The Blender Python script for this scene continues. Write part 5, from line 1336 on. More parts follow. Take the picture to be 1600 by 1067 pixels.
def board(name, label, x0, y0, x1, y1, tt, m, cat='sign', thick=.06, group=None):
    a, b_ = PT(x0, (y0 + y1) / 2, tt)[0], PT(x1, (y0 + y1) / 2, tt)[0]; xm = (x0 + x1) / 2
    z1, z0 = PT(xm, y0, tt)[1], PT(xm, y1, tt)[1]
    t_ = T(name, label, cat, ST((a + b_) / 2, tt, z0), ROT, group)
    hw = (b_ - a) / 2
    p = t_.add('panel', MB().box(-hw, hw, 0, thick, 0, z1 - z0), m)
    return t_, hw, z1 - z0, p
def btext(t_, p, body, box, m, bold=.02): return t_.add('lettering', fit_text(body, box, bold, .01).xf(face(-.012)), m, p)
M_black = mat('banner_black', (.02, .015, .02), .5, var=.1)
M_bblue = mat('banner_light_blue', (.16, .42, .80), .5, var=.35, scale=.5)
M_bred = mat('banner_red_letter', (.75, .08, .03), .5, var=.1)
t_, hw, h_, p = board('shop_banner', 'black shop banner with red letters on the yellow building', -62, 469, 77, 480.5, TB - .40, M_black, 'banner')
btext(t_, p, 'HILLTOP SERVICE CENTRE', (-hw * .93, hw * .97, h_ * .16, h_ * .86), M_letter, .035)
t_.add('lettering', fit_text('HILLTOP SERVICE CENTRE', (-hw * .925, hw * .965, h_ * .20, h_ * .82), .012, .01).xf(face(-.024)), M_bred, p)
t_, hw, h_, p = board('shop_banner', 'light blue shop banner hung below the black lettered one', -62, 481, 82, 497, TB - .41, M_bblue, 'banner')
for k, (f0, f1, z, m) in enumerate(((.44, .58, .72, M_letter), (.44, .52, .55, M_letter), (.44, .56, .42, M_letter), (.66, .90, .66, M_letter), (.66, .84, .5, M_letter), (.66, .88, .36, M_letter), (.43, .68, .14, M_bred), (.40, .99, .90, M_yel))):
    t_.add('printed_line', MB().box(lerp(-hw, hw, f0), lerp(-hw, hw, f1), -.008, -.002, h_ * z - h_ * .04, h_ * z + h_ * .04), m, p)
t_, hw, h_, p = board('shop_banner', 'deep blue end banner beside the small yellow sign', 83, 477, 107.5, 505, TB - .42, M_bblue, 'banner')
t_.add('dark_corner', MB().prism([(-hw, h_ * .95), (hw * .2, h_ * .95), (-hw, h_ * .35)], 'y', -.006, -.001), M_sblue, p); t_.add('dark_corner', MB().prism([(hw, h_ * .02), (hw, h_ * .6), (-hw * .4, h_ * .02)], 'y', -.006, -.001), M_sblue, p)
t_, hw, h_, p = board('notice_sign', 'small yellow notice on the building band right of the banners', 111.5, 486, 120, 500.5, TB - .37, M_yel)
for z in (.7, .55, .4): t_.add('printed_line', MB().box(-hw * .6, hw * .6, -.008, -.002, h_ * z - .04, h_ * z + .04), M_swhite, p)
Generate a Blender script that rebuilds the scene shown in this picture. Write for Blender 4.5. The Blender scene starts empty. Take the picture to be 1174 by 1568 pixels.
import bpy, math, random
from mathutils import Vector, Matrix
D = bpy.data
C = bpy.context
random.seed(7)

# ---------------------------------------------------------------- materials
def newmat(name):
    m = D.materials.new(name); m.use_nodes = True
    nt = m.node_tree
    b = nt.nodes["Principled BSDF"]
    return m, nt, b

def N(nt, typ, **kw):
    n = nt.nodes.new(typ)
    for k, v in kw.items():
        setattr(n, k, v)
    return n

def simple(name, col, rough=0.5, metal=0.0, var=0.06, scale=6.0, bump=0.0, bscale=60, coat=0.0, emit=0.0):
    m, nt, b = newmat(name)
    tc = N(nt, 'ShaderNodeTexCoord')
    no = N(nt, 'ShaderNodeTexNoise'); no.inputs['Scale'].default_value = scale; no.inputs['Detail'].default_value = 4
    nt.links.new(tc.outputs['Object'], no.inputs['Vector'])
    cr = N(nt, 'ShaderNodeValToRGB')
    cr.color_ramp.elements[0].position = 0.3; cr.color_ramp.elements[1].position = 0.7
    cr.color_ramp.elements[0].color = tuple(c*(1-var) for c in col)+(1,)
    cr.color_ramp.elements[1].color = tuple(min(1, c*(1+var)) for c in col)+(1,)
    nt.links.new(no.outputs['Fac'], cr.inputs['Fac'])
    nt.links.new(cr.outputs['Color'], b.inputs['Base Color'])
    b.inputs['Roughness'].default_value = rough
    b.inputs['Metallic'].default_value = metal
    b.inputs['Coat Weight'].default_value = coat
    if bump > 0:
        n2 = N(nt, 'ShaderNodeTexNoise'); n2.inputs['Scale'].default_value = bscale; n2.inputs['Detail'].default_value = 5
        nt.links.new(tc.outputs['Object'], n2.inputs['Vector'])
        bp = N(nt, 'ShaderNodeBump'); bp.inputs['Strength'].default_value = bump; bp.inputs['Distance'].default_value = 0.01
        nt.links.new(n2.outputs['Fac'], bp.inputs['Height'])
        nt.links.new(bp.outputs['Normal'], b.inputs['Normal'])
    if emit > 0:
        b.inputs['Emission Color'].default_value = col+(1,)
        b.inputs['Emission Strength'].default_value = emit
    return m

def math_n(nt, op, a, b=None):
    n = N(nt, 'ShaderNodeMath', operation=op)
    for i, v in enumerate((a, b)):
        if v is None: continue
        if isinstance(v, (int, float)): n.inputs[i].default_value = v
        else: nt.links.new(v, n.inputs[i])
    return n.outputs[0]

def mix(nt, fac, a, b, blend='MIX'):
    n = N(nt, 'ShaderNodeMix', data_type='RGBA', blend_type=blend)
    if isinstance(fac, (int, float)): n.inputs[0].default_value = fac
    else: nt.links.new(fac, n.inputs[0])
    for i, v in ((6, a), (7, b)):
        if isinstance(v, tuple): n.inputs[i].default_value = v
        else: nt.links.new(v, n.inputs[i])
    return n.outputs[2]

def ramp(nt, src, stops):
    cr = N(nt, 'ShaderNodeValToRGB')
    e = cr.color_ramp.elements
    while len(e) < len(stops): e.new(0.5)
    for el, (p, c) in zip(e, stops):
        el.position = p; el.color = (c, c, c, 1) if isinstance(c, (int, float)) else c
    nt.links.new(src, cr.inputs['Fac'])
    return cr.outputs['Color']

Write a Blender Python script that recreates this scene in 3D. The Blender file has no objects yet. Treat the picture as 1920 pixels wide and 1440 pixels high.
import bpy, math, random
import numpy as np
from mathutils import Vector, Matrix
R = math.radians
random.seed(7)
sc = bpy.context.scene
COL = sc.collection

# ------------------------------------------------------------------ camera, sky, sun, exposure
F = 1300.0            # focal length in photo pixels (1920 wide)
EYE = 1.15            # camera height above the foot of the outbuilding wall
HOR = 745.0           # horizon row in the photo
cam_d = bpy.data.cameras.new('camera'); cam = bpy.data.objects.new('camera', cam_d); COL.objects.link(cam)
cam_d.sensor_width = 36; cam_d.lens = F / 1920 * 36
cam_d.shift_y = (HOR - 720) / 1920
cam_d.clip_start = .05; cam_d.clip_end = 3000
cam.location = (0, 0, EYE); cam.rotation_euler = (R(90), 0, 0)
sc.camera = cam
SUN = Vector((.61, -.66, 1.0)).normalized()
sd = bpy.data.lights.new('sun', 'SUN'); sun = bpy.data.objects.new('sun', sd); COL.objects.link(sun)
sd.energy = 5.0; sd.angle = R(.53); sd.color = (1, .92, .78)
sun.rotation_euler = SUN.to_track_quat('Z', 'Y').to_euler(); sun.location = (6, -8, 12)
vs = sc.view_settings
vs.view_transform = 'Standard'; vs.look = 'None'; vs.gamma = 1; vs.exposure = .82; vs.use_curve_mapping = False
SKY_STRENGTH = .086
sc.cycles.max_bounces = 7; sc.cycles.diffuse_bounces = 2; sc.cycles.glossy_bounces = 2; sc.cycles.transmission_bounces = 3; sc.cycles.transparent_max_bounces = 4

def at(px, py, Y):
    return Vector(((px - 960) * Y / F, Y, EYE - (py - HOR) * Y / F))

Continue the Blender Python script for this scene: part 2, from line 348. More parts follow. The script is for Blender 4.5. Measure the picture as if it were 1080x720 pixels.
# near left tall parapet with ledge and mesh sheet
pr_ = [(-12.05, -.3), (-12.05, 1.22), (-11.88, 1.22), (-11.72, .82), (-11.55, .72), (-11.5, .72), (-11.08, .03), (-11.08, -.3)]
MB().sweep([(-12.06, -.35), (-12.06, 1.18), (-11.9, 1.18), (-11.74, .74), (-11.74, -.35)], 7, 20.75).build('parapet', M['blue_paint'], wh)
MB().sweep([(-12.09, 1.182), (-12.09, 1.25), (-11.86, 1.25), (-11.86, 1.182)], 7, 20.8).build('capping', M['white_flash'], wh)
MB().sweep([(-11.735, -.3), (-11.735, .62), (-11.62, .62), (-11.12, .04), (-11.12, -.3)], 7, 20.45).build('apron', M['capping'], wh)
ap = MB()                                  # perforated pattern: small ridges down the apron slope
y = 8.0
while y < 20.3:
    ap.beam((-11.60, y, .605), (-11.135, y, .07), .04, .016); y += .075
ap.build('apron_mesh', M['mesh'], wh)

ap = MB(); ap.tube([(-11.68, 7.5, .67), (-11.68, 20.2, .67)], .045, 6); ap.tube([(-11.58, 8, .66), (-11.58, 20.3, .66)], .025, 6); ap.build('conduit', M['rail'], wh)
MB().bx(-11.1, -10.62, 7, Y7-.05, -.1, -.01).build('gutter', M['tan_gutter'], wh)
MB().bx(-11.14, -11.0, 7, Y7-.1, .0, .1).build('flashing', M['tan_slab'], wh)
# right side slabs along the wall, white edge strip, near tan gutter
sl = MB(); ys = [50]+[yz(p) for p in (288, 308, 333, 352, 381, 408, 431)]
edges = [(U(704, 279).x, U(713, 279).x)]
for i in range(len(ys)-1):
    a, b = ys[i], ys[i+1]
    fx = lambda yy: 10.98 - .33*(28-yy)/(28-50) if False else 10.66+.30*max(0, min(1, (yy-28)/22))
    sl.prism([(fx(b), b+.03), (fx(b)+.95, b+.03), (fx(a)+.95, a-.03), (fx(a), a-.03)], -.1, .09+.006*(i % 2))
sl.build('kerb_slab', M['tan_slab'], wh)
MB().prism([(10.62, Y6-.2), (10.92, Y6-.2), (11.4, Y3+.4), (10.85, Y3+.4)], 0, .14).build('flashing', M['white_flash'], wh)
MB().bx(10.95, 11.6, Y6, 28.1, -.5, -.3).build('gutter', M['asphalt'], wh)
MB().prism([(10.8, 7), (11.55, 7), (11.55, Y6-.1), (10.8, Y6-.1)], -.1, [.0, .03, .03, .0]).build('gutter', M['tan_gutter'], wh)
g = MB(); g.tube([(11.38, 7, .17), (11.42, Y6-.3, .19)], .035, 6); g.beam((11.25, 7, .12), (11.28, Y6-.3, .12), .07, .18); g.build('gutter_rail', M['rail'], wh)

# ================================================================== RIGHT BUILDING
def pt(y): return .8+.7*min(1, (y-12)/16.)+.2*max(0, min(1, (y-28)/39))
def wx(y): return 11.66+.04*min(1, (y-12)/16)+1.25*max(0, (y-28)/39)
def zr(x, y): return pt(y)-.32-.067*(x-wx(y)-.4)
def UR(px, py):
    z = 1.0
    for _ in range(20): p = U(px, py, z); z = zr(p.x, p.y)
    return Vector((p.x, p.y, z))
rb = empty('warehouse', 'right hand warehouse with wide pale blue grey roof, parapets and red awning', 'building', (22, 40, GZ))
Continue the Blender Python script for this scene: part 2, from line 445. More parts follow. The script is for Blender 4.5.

**What is asked:** Find every line that has "More" in it, then return those lines.

**Exercise output:**
The Blender Python script for this scene continues. Write part 5, from line 1336 on. More parts follow. Take the picture to be 1600 by 1067 pixels.
Continue the Blender Python script for this scene: part 2, from line 348. More parts follow. The script is for Blender 4.5. Measure the picture as if it were 1080x720 pixels.
Continue the Blender Python script for this scene: part 2, from line 445. More parts follow. The script is for Blender 4.5.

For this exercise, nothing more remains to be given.